- _Aim of the exercise_:
Copy exactly, please, the lines of the data from its start through the line containing "COL = SC.collection".

- _Given data_:
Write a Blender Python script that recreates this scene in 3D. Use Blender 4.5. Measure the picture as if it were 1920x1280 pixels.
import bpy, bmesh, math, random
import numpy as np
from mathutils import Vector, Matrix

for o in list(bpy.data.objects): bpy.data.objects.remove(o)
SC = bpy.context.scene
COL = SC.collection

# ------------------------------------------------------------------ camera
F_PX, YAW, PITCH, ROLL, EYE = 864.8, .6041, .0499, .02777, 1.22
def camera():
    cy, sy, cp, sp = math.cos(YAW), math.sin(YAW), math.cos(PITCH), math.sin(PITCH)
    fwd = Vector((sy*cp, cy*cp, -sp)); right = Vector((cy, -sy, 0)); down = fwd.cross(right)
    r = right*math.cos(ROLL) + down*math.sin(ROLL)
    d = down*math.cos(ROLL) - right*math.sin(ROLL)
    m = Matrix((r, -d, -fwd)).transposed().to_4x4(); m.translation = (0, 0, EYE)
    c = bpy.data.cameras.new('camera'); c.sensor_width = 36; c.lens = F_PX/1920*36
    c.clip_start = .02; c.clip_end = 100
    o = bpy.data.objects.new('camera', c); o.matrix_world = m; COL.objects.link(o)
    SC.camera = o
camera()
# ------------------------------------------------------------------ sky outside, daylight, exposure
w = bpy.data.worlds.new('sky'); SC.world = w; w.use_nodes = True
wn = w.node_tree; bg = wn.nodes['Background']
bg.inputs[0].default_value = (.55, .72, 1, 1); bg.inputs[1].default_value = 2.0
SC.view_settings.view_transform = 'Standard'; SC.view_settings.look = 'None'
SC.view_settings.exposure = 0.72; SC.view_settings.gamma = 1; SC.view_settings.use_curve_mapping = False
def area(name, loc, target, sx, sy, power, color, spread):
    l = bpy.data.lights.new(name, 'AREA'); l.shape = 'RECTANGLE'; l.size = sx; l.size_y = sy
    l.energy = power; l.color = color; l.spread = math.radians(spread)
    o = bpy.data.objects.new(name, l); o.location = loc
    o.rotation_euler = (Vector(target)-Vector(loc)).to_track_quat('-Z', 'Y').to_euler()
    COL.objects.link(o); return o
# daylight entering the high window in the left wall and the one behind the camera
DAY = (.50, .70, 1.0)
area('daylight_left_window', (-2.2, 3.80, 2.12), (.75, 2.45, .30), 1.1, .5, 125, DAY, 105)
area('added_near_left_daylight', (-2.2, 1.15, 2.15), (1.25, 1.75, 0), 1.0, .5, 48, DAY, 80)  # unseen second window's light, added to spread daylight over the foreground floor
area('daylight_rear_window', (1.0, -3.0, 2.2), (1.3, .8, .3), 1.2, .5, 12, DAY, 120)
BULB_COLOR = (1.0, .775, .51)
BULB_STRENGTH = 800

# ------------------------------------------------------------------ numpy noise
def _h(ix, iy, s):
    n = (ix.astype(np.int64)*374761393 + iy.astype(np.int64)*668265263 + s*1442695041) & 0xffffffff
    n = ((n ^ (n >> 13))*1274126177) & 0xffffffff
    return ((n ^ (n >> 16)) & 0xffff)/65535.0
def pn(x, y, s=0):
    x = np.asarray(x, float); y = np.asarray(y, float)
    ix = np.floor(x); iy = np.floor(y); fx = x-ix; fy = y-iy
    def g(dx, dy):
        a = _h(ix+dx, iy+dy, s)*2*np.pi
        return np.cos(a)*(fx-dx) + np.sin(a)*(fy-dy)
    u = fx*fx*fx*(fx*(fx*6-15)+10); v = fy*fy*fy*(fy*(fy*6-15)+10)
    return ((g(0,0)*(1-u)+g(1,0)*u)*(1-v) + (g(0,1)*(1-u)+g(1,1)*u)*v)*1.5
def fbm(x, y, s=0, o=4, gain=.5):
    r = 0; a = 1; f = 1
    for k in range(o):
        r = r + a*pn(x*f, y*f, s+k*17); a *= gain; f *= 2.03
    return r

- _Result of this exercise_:
Write a Blender Python script that recreates this scene in 3D. Use Blender 4.5. Measure the picture as if it were 1920x1280 pixels.
import bpy, bmesh, math, random
import numpy as np
from mathutils import Vector, Matrix

for o in list(bpy.data.objects): bpy.data.objects.remove(o)
SC = bpy.context.scene
COL = SC.collection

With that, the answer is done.